(Scripts that build scenes)

- - -

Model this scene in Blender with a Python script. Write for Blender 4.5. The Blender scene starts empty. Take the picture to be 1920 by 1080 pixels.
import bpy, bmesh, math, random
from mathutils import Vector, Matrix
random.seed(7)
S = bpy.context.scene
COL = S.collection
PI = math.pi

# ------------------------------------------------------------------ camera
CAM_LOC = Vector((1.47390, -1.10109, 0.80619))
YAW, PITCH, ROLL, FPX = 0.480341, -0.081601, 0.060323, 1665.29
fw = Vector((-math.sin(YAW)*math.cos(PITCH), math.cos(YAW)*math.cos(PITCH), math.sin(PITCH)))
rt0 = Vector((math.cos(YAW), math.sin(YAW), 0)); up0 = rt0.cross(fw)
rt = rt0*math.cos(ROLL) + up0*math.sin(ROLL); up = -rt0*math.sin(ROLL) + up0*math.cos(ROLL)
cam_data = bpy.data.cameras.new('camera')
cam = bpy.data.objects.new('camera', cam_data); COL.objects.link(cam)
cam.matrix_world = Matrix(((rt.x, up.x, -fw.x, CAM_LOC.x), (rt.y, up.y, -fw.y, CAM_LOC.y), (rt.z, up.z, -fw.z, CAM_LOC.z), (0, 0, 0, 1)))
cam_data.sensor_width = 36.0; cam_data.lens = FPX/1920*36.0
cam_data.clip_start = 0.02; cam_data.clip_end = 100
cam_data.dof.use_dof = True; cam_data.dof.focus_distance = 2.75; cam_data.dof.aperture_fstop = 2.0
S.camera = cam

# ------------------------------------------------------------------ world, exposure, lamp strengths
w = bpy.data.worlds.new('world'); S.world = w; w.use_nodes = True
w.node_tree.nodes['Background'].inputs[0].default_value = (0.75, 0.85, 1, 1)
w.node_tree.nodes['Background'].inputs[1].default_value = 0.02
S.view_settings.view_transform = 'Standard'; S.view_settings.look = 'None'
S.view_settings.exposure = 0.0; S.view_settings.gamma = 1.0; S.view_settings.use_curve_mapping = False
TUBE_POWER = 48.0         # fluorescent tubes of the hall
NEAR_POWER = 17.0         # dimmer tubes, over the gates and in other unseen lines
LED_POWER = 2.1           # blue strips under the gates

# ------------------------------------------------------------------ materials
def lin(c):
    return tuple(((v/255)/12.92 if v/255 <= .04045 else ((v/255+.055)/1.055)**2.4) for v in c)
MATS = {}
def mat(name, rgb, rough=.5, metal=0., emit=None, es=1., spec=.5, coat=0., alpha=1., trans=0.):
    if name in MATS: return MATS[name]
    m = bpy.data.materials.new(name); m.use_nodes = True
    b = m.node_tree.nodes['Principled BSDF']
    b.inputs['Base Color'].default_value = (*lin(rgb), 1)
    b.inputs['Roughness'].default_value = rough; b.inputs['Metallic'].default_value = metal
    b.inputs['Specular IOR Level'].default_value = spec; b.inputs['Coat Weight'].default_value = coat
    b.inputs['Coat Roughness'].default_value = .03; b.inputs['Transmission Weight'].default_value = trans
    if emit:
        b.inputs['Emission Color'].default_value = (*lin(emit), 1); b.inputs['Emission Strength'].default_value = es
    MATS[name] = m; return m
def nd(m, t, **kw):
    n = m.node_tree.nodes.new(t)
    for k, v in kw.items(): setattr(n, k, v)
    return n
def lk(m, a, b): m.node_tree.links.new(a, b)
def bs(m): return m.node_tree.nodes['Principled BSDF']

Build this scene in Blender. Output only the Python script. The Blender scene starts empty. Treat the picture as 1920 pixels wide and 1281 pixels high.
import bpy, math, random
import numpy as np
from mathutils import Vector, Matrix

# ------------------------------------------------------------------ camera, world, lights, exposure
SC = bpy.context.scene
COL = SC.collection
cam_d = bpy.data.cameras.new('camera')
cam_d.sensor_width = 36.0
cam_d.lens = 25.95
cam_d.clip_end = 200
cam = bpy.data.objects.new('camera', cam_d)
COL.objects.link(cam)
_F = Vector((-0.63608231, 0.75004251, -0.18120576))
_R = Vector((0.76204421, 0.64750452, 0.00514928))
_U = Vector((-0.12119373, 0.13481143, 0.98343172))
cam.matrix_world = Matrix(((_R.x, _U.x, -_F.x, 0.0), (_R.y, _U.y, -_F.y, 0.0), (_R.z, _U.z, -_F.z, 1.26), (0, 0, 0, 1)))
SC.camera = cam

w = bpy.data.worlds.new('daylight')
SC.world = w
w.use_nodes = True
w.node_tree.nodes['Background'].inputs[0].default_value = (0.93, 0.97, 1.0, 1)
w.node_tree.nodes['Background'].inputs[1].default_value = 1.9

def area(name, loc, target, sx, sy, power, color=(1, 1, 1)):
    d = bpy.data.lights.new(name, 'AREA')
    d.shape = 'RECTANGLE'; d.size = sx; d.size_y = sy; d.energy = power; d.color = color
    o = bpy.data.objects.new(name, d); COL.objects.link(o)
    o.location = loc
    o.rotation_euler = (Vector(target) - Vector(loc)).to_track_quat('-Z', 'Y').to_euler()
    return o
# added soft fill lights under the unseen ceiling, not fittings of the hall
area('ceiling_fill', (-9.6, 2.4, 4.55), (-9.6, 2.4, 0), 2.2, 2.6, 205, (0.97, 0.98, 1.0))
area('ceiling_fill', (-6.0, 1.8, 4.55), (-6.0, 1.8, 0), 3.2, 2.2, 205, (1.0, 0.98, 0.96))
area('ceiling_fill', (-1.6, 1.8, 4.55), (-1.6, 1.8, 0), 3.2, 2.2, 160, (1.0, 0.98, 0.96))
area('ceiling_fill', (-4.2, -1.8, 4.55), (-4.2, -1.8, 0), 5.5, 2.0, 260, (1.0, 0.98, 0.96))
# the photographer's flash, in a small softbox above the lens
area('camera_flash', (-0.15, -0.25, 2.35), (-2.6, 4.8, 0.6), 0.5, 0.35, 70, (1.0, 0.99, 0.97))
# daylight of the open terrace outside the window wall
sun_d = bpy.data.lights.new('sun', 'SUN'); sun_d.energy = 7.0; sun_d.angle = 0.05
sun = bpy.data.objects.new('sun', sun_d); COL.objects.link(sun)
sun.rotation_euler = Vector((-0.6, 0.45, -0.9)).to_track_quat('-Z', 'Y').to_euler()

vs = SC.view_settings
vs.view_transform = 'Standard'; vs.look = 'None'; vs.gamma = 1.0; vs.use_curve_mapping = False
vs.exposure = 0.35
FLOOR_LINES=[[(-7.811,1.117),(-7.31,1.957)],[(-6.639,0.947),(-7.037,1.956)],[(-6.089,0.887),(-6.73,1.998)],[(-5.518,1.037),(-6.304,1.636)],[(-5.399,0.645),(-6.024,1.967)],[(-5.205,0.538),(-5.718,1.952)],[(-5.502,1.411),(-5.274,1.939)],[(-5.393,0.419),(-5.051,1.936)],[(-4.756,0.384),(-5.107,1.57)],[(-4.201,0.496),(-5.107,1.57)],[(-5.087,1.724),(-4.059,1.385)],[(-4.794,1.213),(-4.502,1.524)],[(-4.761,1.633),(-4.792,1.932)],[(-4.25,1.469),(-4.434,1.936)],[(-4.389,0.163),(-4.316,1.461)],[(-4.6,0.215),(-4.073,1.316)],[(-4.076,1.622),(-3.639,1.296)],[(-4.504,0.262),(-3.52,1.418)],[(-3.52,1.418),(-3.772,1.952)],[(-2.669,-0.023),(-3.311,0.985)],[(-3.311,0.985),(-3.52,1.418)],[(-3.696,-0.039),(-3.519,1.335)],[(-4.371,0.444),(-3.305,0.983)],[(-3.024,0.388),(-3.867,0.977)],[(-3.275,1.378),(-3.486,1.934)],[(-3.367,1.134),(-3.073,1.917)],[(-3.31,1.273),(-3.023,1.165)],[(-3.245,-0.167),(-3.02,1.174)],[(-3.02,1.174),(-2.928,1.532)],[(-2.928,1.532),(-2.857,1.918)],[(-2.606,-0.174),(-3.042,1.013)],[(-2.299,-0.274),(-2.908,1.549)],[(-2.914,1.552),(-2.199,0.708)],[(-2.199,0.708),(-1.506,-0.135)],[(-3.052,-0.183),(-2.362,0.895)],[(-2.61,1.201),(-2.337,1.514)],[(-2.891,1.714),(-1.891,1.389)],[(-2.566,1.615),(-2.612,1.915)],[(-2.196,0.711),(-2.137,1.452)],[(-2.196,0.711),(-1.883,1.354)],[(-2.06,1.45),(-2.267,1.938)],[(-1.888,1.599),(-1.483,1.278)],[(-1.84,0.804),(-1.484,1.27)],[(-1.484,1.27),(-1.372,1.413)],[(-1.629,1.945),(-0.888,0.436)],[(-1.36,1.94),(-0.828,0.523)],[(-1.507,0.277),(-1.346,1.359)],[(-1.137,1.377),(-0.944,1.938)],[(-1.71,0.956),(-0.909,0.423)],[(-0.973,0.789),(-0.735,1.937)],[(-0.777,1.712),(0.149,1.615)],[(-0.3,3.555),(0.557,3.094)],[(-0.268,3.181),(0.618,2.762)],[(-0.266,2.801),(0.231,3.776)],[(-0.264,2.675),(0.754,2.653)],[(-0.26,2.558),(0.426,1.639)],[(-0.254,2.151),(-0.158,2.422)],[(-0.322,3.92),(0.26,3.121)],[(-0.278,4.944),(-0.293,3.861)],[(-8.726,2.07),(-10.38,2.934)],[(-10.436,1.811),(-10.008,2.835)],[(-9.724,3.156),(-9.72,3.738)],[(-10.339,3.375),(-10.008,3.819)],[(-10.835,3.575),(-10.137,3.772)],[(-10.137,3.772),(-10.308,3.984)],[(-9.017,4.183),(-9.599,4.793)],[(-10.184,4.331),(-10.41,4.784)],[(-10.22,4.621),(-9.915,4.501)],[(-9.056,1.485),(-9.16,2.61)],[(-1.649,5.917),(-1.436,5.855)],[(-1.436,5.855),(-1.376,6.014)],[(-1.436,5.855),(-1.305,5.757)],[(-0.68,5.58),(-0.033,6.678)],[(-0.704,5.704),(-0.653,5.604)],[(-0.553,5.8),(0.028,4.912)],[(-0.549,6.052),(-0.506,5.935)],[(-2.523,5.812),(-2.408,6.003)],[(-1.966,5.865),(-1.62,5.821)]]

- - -

## Problem requirements
In the listing above, reproduce the first line and each one after it through the line that contains "S.camera = cam".

## Exercise result
Model this scene in Blender with a Python script. Write for Blender 4.5. The Blender scene starts empty. Take the picture to be 1920 by 1080 pixels.
import bpy, bmesh, math, random
from mathutils import Vector, Matrix
random.seed(7)
S = bpy.context.scene
COL = S.collection
PI = math.pi

# ------------------------------------------------------------------ camera
CAM_LOC = Vector((1.47390, -1.10109, 0.80619))
YAW, PITCH, ROLL, FPX = 0.480341, -0.081601, 0.060323, 1665.29
fw = Vector((-math.sin(YAW)*math.cos(PITCH), math.cos(YAW)*math.cos(PITCH), math.sin(PITCH)))
rt0 = Vector((math.cos(YAW), math.sin(YAW), 0)); up0 = rt0.cross(fw)
rt = rt0*math.cos(ROLL) + up0*math.sin(ROLL); up = -rt0*math.sin(ROLL) + up0*math.cos(ROLL)
cam_data = bpy.data.cameras.new('camera')
cam = bpy.data.objects.new('camera', cam_data); COL.objects.link(cam)
cam.matrix_world = Matrix(((rt.x, up.x, -fw.x, CAM_LOC.x), (rt.y, up.y, -fw.y, CAM_LOC.y), (rt.z, up.z, -fw.z, CAM_LOC.z), (0, 0, 0, 1)))
cam_data.sensor_width = 36.0; cam_data.lens = FPX/1920*36.0
cam_data.clip_start = 0.02; cam_data.clip_end = 100
cam_data.dof.use_dof = True; cam_data.dof.focus_distance = 2.75; cam_data.dof.aperture_fstop = 2.0
S.camera = cam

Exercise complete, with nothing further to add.